Wirtschaftsexperte Hickel: Inflation muss sozial abgefedert werden

Wirtschaftsexperte Hickel: Inflation muss sozial abgefedert werden

Bremen (epd). Angesichts der höchsten Teuerungsrate seit der Euro-Einführung in Deutschland hat der Wirtschaftswissenschaftler Rudolf Hickel für einen sozialen Ausgleich plädiert. „Die Inflationsrate belastet Menschen mit wenig oder gar keinem Einkommen. Der Kaufkraftverlust muss bei den Sozialleistungen kompensiert werden“, sagte der emeritierte Professor dem Evangelischen Pressedienst (epd). Darauf seien etwa Menschen im Hartz-IV-System angewiesen. Hickel ist der Gründungsdirektor des gewerkschaftsnahen Instituts Arbeit und Wirtschaft der Universität Bremen.

Hinzu komme die „grüne Inflation“, angetrieben durch die Politik höherer Preise zur Reduktion des CO2- Ausstoßes. Der klimagerechte Umbau der Wirtschaft sei zwar richtig. Die Politik müsse jedoch diejenigen entlasten, die unter den hohen Energiepreisen besonders leiden, sagte der Ökonom. Die Einnahmen etwa aus der CO2-Steuer könnten ihnen per „Klimabonus“ zurückgegeben werden, schlug Hickel vor.

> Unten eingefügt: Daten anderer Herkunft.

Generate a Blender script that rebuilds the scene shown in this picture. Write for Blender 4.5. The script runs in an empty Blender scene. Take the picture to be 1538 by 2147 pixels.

Eine weitere Handlungsoption sieht der Ökonom in der Regulierung der Preise. „Große Konzerne sind in der Lage, monopolistische Preise durchzusetzen. Das wird bei den Klagen über die Inflationsraten meistens übersehen“, sagte Hickel. „Politik für fairen Wettbewerb sichert die Basis der Sozialen Marktwirtschaft und vermeidet gesellschaftliche Ungerechtigkeit.“

Trotz der allgemeinen Preissteigerung bestehe kein Grund zur Panik. Der Verbraucherpreisindex sei zwar in diesem November gegenüber dem Vorjahresmonat um 5,2 Prozent gestiegen. „Gegenüber Oktober 2021 ist er aber um 0,2 Prozent leicht gesunken. Mit einer fortgesetzten Bremswirkung ist zu rechnen“, sagte Hickel.

Die Inflationszunahme sei auf zeitlich begrenzte Sondereffekte zurückzuführen, etwa die Wiederanhebung der Mehrwertsteuersätze zu Jahresbeginn sowie der Wirtschaftseinbruch mit sinkenden Preisen im Jahr 2020. „Mit der weltweiten Erholung der Wirtschaft steigen die Preise“, erklärte Hickel. Auch Lieferprobleme sowie steigende Rohstoff- und Energiepreise erzeugten Inflation. In all dem seien jedoch keine Anzeichen für eine allgemeine und längerfristige Teuerung oder gar einer Hyperinflation zu erkennen.

Daher gehe auch von Gehaltserhöhungen, wie sie etwa jüngst beim Tarifabschluss im öffentlichen Dienst der Bundesländer erstritten wurden, keine Gefahr aus. „Viele schüren die Angst vor Preis-Lohn-Preis-Spirale“, beklagte Hickel. Die Gewerkschaften seien sich ihrer Verantwortung jedoch bewusst. In ihrer Tarifpolitik ließen sich von der gut begründeten Zielinflationsrate von zwei Prozent leiten. Die Europäische Zentralbank solle ihre „Politik der ruhigen Hand“ fortsetzen, riet Hickel.